Posted on February 11, 2012


Home built by Prussian emigrant in 1847.

My ancestors came to America from Germany in 1847.

Actually, they came from Trier, near the Alsace-Lorraine area.  After the Napoleonic wars ended in 1815, Trier was handed over to the Prussian Empire and became part of Germany in 1871.

Anyhow, when I read that Castroville, Texas was a city founded by settlers from Alsace and that some of the more-or-less original architecture remains, I wanted to take a look, and I had question.

Why would an Alsatian-American settlement be named Castroville?  Trust me; “Castro” is not a German name.

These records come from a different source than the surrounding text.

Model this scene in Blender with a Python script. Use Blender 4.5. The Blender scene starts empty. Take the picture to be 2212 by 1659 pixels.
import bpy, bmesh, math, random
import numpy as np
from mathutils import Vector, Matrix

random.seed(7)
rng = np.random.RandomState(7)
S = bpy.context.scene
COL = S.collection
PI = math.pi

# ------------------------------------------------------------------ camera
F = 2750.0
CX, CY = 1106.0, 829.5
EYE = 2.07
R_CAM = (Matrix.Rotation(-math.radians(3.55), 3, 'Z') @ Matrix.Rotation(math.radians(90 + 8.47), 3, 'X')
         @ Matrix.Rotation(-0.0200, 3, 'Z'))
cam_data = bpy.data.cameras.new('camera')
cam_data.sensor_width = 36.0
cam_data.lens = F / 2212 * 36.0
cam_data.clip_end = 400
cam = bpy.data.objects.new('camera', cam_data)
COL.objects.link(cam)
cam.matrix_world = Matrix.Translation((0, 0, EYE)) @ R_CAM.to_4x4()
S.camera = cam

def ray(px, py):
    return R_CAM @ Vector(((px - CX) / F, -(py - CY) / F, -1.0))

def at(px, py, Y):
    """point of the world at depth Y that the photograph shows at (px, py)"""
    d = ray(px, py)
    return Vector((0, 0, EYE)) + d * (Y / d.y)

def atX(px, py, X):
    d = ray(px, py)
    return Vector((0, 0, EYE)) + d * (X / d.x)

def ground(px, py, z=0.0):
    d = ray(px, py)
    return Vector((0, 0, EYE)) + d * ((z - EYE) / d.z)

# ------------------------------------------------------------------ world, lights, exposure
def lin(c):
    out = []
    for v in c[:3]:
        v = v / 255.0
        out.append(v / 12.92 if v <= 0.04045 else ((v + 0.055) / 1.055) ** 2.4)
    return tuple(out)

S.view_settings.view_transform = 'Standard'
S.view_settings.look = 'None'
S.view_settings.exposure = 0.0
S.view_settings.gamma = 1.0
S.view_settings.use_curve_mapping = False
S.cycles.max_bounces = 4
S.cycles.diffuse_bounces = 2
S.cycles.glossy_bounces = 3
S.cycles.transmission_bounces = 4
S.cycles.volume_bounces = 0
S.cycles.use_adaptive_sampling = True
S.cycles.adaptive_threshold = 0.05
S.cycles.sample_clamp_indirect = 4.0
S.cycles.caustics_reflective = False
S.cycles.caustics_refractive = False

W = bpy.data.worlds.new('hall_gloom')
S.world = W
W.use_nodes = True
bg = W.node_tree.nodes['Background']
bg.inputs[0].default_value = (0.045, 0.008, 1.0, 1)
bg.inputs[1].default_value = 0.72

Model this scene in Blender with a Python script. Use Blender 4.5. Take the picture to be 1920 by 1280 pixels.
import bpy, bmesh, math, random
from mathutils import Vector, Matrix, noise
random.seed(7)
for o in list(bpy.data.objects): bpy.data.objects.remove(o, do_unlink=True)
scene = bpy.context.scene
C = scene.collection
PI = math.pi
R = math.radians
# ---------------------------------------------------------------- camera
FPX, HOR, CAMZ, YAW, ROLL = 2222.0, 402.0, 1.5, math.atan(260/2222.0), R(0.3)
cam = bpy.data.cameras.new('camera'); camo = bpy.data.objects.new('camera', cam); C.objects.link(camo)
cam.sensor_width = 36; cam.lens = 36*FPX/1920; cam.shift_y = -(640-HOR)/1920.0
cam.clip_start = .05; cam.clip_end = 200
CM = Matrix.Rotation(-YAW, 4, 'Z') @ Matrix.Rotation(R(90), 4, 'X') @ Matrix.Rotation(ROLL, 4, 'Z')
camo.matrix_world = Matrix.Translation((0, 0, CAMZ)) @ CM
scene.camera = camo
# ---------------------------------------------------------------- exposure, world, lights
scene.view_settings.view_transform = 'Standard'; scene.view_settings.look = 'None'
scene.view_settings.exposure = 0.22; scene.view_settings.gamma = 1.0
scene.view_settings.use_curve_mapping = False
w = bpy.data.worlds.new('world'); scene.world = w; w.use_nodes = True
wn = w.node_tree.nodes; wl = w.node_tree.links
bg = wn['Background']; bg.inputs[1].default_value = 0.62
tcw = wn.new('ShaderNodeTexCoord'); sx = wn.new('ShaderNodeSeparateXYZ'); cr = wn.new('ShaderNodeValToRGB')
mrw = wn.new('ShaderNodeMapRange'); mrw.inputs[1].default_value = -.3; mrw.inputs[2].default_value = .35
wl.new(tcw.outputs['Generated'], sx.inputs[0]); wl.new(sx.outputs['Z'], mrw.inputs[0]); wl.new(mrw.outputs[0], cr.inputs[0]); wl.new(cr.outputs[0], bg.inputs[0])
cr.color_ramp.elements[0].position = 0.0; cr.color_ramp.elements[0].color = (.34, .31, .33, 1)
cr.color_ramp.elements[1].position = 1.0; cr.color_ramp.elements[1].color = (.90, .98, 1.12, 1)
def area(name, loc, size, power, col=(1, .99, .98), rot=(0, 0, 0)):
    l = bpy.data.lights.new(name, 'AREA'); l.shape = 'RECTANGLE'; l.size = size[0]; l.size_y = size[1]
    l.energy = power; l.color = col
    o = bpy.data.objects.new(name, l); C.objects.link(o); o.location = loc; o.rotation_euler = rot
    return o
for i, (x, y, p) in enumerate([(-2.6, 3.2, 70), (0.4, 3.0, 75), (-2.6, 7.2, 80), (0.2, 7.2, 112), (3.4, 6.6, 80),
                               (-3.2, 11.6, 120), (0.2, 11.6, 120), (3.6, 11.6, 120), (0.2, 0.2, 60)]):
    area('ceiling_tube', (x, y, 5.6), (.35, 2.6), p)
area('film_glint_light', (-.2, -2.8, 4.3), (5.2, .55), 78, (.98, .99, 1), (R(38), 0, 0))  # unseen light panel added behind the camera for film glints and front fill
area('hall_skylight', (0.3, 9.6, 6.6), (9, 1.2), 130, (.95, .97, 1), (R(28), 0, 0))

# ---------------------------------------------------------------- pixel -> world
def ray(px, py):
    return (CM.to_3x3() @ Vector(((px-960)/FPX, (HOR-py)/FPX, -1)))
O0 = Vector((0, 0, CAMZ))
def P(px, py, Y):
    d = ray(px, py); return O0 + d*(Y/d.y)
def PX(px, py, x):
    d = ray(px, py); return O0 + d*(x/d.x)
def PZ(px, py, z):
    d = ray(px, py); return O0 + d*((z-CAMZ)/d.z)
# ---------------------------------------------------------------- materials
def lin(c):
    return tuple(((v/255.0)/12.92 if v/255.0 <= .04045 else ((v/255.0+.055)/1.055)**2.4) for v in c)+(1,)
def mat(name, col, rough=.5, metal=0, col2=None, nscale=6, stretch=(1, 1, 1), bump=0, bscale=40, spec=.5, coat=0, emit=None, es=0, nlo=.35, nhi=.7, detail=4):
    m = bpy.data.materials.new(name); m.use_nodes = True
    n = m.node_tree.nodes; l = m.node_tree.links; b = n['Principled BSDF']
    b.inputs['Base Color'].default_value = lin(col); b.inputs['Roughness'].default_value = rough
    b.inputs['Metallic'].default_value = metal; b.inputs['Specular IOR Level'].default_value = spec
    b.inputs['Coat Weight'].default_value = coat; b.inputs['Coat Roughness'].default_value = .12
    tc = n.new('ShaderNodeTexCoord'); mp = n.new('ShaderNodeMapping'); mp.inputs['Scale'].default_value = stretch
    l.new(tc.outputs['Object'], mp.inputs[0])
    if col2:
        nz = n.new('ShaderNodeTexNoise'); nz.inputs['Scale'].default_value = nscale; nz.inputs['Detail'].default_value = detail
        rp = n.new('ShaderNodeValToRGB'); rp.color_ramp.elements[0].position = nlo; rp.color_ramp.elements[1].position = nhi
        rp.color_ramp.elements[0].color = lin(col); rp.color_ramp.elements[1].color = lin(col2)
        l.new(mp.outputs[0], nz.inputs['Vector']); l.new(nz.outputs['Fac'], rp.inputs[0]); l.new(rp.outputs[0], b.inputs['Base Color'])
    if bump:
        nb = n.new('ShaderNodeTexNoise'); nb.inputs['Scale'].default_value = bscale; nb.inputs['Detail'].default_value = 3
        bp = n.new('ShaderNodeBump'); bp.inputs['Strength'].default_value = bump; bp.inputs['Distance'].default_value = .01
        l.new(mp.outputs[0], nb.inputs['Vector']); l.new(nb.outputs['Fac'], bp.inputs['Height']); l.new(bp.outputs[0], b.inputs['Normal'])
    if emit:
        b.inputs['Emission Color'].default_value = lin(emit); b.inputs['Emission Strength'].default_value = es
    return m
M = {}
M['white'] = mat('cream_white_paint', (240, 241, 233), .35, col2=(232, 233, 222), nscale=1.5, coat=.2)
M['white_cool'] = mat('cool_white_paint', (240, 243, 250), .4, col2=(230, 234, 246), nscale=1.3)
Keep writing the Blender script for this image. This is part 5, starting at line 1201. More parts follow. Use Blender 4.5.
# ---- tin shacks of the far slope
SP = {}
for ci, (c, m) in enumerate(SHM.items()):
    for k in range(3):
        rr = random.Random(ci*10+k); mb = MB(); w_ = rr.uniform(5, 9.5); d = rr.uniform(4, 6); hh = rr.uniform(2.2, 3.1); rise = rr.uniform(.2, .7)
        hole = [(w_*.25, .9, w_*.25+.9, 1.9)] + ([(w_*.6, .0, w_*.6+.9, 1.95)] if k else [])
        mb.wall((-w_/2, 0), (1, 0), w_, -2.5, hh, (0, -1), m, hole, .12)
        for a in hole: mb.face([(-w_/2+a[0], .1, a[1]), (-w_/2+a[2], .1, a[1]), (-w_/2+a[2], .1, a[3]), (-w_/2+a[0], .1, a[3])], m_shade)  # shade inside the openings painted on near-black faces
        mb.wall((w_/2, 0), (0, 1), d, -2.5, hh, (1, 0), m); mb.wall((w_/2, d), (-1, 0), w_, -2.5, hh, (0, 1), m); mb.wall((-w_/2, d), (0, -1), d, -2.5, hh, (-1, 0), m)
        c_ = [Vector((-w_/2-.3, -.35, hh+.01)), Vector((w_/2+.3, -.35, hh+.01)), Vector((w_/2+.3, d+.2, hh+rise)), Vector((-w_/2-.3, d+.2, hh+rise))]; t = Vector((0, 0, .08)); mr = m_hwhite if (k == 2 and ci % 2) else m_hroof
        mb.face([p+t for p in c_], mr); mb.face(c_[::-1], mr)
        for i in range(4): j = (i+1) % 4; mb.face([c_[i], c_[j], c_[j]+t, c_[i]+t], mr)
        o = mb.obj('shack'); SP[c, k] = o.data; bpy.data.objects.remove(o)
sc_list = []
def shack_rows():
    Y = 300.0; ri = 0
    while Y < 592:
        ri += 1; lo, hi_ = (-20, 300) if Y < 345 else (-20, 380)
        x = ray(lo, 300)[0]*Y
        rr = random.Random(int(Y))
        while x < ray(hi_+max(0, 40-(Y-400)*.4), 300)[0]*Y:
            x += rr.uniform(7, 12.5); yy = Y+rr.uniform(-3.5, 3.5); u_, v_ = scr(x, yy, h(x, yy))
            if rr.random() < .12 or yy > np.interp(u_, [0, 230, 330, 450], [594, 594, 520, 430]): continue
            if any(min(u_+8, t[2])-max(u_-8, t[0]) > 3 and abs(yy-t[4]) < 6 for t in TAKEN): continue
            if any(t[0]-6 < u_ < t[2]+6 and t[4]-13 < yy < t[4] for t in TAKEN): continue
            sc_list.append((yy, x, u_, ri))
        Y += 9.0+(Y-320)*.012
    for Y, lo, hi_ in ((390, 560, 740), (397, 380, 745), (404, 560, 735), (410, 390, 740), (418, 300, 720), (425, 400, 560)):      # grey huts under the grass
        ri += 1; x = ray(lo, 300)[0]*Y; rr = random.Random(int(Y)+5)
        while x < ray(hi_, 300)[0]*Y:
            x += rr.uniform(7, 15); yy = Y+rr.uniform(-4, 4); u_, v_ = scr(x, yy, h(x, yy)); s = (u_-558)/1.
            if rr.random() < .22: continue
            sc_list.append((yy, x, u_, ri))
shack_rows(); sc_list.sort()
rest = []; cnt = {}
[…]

Well, it was named for Henri Castro, who was not a German or an Alsatian – he was a French diplomat of Jewish-Portuguese descent.

After breaking away from Mexico during the Texas Revolution, the Republic of Texas was formed. Anxious to colonize the new republic to help ensure it would not be re-captured by Mexico, huge grants of land were offered to European entrepreneurs as a money-making scheme.

Henri Castro thus obtained – for a price, no doubt – 1,250,000 acres where four present-day Texas counties west of San Antonio are located.  He began recruiting likely emigrants from an office in Paris in 1842, talking up the limitless land available in the new Republic of Texas – land owned by Henri Castro.

As central Europe was in political turmoil at this time, it probably wasn’t a hard sell.

Waves of his colonists arrived in Texas between 1843 and 1844, with a group from Alsace settling down in present- day Medina County, forming the settlement of Castroville.

Why this settlement wasn’t eventually named something more in keeping with the settler’s homeland is anyone’s guess.

Castroville has been recognized as both a national and a Texas historic district.  Its architecture is distinctly European with rubblestone or stone and timber construction smoothed over with stucco. Buildings feature steeply-pitched side-gable roofs that were originally thatched.

A visitor in 1850 described the town as quite “un-Texan” suggesting “Europe rather than the frontier.”

That feeling still exists, 162 years later, thanks to many of the early settler’s buildings still in use today.